According to him, the children play around the camp all day after attending sangaya (Quranic school for few hours). Some help their parents while the teenage girls are married off early.

“If you came here three days ago, we just married three of them (under 18 girls). We marry them among other IDPs in the camp.”

Hashir said that, around April 2017, some students from the University of Maiduguri arrived at the camp with the attempt of establishing a school there, but it failed. “We don’t know why they stopped.”

Yusuf, the millet farmer, added: “Education is the best. Someone who cannot read or write; his life is in danger,” he said, his face drawn as though in agony. “Please help us tell the government to come and help us. Let them help our children go to school. This Boko Haram problem is caused by lack of education, if we don’t send our children to school, their future is in danger.”

Hashir, however, did not admit that it was the lack of school in the camp that was fuelling such.

“It is our culture, normally. Not because of the camp.” But Yusuf believes that if there is a school to enlighten the mind and keep the children and teenagers busy, there will be less of such occurrences. “It is because of they have nothing to do. They (children) cannot be controlled,” Yusuf said with a deep sigh.
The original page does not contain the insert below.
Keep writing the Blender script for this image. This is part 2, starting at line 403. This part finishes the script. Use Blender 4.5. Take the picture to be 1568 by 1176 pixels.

“We are in a critical condition here. The government has abandoned us,” Yusuf added, bringing out a green and white identification card issued by the National Emergency Management Agency (NEMA).
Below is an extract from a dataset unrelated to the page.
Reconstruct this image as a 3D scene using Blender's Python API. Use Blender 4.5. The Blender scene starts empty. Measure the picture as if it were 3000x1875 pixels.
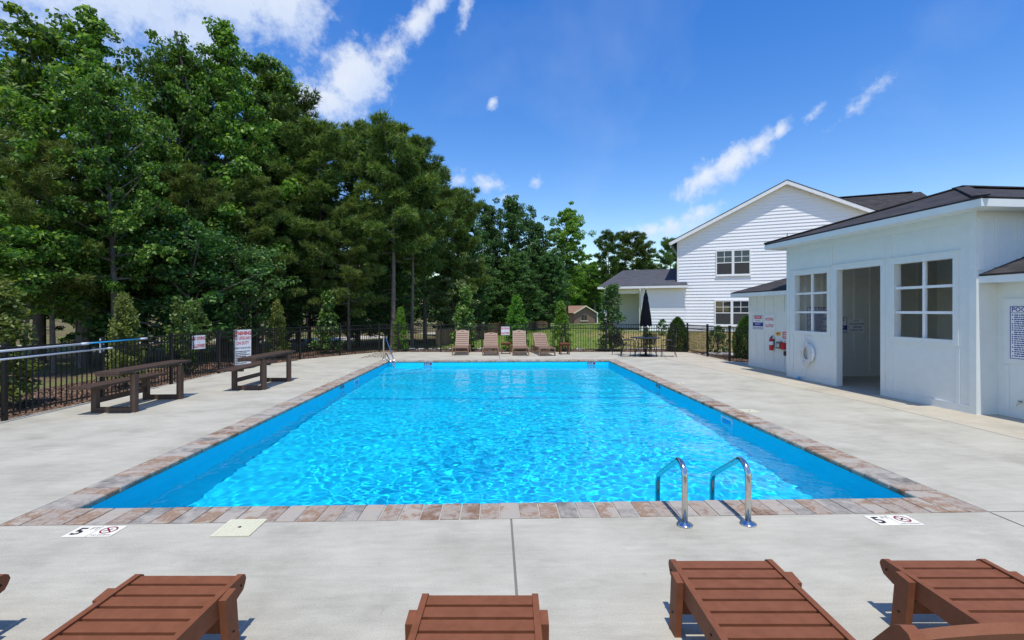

“NEMA only came here once, nine months ago, and gave us this card. Out of the 1,392 households in this camp, they only registered 450.

“We need assistance in the area of food too. The people giving us food monthly are the World Food Programme and Action Against Hunger.”

When contacted on why there is no semblance of formal education at this camp, the head of media and communication of the Presidential Initiative for the North-East (PCNI), Abdulkadir Alkassim, said the committee is trying its best with the little fund to coordinate all humanitarian support to meet the needs of the people.

“We are limited by funds. If you see UNICEF bringing schools to the camp, it is from the kind of work we do.” According to him, only N10 billion was released out of the N45 billion budgetary allocation made for the committee in 2017. He did not assure if the situation at this camp would improve soon, but he commended the philanthropist and several others who are supporting the government.

“The displacement problem is a huge one. Government cannot do it alone. We need support from NGOs and more philanthropists. Right now, we are working with Victims Support Fund and an Australian NGO that is taking care of orphans of Boko Haram. We are coordinating the activities, gradually,” he said.

Statistics from the Universal Basic Education Commission (UBEC), which is mandated to ensure that every Nigerian child has a right to education, show there are over one million children enrolled in Borno State in the academic session 2013/2014. As at March 2017, the commission transparently published on its website, www.ubeconline.com, that a total sum of about N9.3 billion was disbursed to Borno State as its matching grant between the year 2005 and 2016.

With this fund, about 1,700 children at this camp are not expected to grope in the darkness of the mind. Recently, the state governor, Kassim Shettima, claimed it will spend 65 percent of its budget on education, but all this is not felt in this camp.

Apart from the denial of the right to education, the Child Rights Act 2003, which is implemented in only 23 states of the federation, considers marriage before age 18 a violation of the rights of a child.